I know this, because I can't walk through the store without being bombarded by school supplies and matching sheet sets and colorful laundry baskets.
Used to be, school would start back and schedules would change. For a few weeks, it would be hot and muggy outside and kids would come home in their polos and khakis and traffic would be jammed with big, yellow school buses.
I was never a part of that. We always waited until Labor Day weekend to start school back. And we did school in our pajamas. And we had plenty of fitted sheets and laundry baskets, thank you very much.
But now... the people I know who are going back to school are leaving town. They are getting their oil changed and are taking out loans and buying season football tickets. They are hanging parking passes from their rearview mirrors and buying thumbtacks and new toasters (which they really aren't allowed to have).
Now, the people I know are getting married.
Some are done with school, and all the end of summer means, is the workplace just doesn't make you sweat so badly.
I sat at church this morning waiting for the service to start. I am the queen of eavesdropping and people watching. I pinpointed which young adults were spending their last Sunday at home with their parents, and which would sport UK blue come fall. There was one guy who stood beside me, updating a few elderly people about his life on campus (out of state, I presumed).

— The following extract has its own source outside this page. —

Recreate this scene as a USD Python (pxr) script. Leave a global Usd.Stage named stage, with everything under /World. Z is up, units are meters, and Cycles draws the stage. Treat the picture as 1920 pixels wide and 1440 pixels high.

And even as I sat there, he announced he was engaged. Getting married next summer after his junior year was done. Everyone was bubbly and excited.
And as he walked away, the oldest of the group leaned forward and whispered, "he's just a boy!". Everyone nodded their heads in agreement. He was just a boy. But I saw the look of resignation on their faces. He was just a boy to them... but to the world, he was all grown up. And he had a life, another life, far away that he was excited to return to.
This morning we talked about prayer in service. At the end, Mike asked us all to start praying for each other. He got specific. Pray for marital troubles, for family dysfunction, for financial stress. And then he had anyone and everyone who was involved in the academic process (principals, teachers, admins, school bus drivers) to stand up. Then he smiled and asked students of all age and types to stand up. And he prayed over us.
And I started crying.
The kind of crying I do when I didn't know I needed to cry.
When I've successfully tricked myself to the point I am unaware of my fear... or my anxiety... or my dread.
You see, I go back to school again this year too.
But my school is five miles down the road.
And it is the same school I've been going to since I was seventeen years old. This is my third year... the second half of my third year. I got a degree back in May. And for reasons that I pray will add up in the end, I am going back in eight days.
There are people, I understand, who take much longer than this to get through school.
But I am afraid I have yet to make a difference in anyone's life in that place. That all I've managed to do is make a poor example of my Christ... stress myself to the point of tears... and try desperately hard, one more time, to fit in.
Fitting in is something I've never been able to do.
I can't wait to get out.
And I hate the fact that I have to go back for a few more credit hours. Stand in those lines again. Park in that parking lot. Use those bathrooms. Sit in those couches in that lobby where so many things have happened to me...
Even as I throw this pity party, there are faces that are pulled to mind. Faces I wouldn't trade for the world. People I've met because of that community college. Lessons I've learned inside those walls.
I guess that is one of the things about this life. Learning to see an experience for what it is... and learning when to move on.
It will be time for me to move on soon. To go to a university and finish a degree and support a football team. Buy sweatshirts in team colors that I will wear for years until they tatter... buy a decal for my back window. And one day, wear a cap and gown and graduate.
But for now, just like with my job, there is something else I have to do. And that is, as I start my sixth semester on the community college campus, to represent myself well. To be a light, no matter how dim my surroundings may be. To study hard, to laugh harder. To befriend and learn and cherish these last few months when I actually know what I'm doing, where I'm going, and who is sitting in the next desk.
And on the day I walk away, I will walk away with the memories. Of Walt and Irene and Kip. Of Kat and Dwaine and Brittany. Of a thousand different languages floating through the cafeteria and the smell of Kati Dale's cigarette smoke on the patio.